Emergono alcune telefonate intercorse tra gli uffici di Autostrade e il Coa ( Centrale Operativa Autostrade) nelle ore precedenti il crollo di ponte Morandi, e colloqui registrati dalla sala radio gestita dalla Polizia Stradale, ritenuti di particolare interesse investigativo. Sicché l’altro ieri i militari del Primo Gruppo della Guardia di Finanza, guidato dai colonnelli Ivan Bixio e Giampaolo Lo Turco, hanno sequestrato tutte le memorie conservate dal server della Direzione del Primo Tronco, a Sampierdarena.
In quelle comunicazione si parlava delle condizioni precarie del viadotto? Se questa cosa fosse vera — dicono magistrati e investigatori — sarebbe la prova regina. Tanto che i finanzieri sono rimasti negli uffici e nella sala radio del Coa fino alle otto di sera, prelevando decine di bobine che stanno riascoltando in queste ore.
Una partita blindatissima. Cosa cercano gli uomini del Nucleo Investigativo, è presto per dirlo. Ma trapela che l’attività parta da una segnalazione interna, da una “ soffiata”. Qualcuno sarebbe andato in Procura e avrebbe suggerito ai pm Massimo Terrile e Walter Cotugno ( i titolari dell’inchiesta) “ma perché non andate ad ascoltare i contenuti delle telefonate intercorse prima del crollo?”. Cosa si dicono i funzionati di Aspi prima del disastro, cioè la mattinata del 14 agosto scorso o il giorno precedente? Chi parla e chi ascolta dall’altra parte del telefono? Qualcuno ha notato qualcosa di anomalo sul viadotto ed ha fatto la segnalazione al Coa? E i poliziotti l’hanno inoltrata ai vertici di Autostrade?
Seppure trapeli che il sequestro delle registrazioni miri ad appurare se anche da quelle comunicazioni, oltre a mail, chat e sms che si sono scambiati funzionari e dirigenti, si possa evincere la consapevolezza da parte di Aspi dello stato di degrado della struttura.

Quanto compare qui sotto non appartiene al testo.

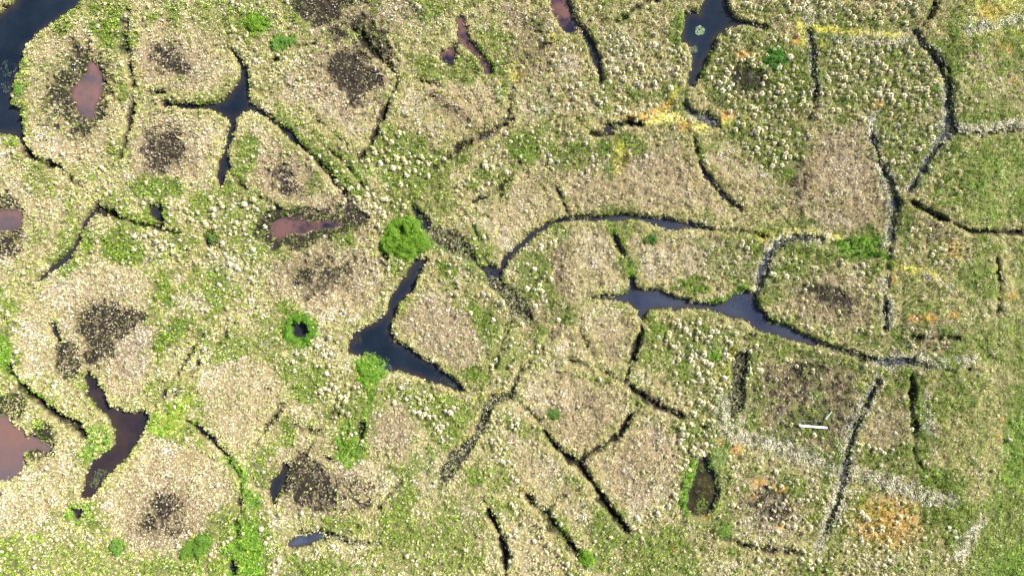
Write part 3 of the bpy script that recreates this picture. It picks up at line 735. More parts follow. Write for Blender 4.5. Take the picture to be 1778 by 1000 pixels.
FINE = fbm(6.5, 91, 2)
FLD['dark'] = ss(.08, .80, FLD['dark'] + .46 * FINE * ss(.02, .3, FLD['dark']))
for wd in WATER:
    if wd['col'] == 'grey' and wd['kind'] == 'line' and wd['pts'][0][0] > 1300:
        L('pale', [(a_, b_, c_ + 12) for a_, b_, c_ in wd['pts']], 6, .9, 6)
# heights
base = 0.05 * N_L + 0.05 * N_M + 0.06 * N_S + 0.05 * fbm(7, 77, 2)
base -= 0.12 * FLD['dark'] * ss(0, 1, FLD['dark'])
base = np.maximum(base, -0.16)
base = base + .10 * ss(34, 8, TDIST) * (1 - .8 * FLD['dark'])
HGT = np.minimum(HGT + base, base)
SHORE = np.full((MH, MW), 99.0, np.float32)       # distance to the nearest water edge
WTAKEN = {}
for wd in WATER:
    q = sd_poly(wd['pts'], 34) if wd['kind'] == 'poly' else sd_line(wd['pts'], 34)
    if q is None:
        continue
    sl_, sd = q
    sd = sd + WOB[sl_] * wd['wob'] + N_S[sl_] * 1.3 + FINE[sl_] * 1.2
    wd['sl'], wd['sd'] = sl_, sd
    e = wd['edge'] if wd['col'] not in ('pink', 'red', 'pinkgrey') else 4
    s = ss(e, -e, sd)
    bot = wd['wz'] - (0.45 if wd['wz'] < -.3 else 0.22)
    top = HGT[sl_]
    HGT[sl_] = np.minimum(top, top * (1 - s) + s * np.minimum(2 * wd['wz'] - top, bot))
    SHORE[sl_] = np.minimum(SHORE[sl_], sd + (2.5 + 5 * FINE[sl_] + 3 * N_S[sl_] if wd['col'] in ('pink', 'red', 'pinkgrey') else 0))
# reed beds: floor close to the water level
rd = FLD['reed']
HGT = HGT * (1 - rd) + np.minimum(HGT, -0.36 + 0.05 * N_S) * rd
FLD['fringe'] = np.maximum(ss(26, 3, SHORE + 7 * N_S) * ss(-6, 0, SHORE), .85 * ss(26, 4, TDIST + 8 * N_S) * (1 - .45 * ss(1350, 1550, XX)) * (1 - .9 * FLD['dark']))


def S(A, x, y):
    """sample a map at map coordinates"""
    xi = np.clip(np.asarray(x) + PAD, 0, MW - 1.001)
    yi = np.clip(np.asarray(y) + PAD, 0, MH - 1.001)
    x0, y0 = xi.astype(int), yi.astype(int)
    fx, fy = xi - x0, yi - y0
    x1, y1 = np.minimum(x0 + 1, MW - 1), np.minimum(y0 + 1, MH - 1)
    return (A[y0, x0] * (1 - fx) + A[y0, x1] * fx) * (1 - fy) + (A[y1, x0] * (1 - fx) + A[y1, x1] * fx) * fy


def wx(x):
    return (np.asarray(x) - CX) * M


def wy(y):
    return (CY - np.asarray(y)) * M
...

L’attività fa parte dell’inchiesta che per la morte di 43 persone vede indagate 21 persone — tra dirigenti di Aspi, Spea ( azienda delegata al monitoraggio della rete autostradale) e Ministero delle Infrastrutture — e le due società: chiamati a rispondere non più di omicidio colposo plurimo, disastro colposo, attentato alla sicurezza dei trasporti e di omicidio stradale, ma di “ colpa cosciente”, reato che sconfina nel dolo. La nuova formulazione dei capi di imputazione non è un esercizio linguistico, ma una aggravante che da una parte permette di compiere particolari attività investigative e dall’altra in caso di condanna determina un aumento di pena di un terzo. Per la Procura nasce dalla considerazione che “gli indagati erano consapevoli del rischio di crollo, ma ritenevano di poterlo evitare”.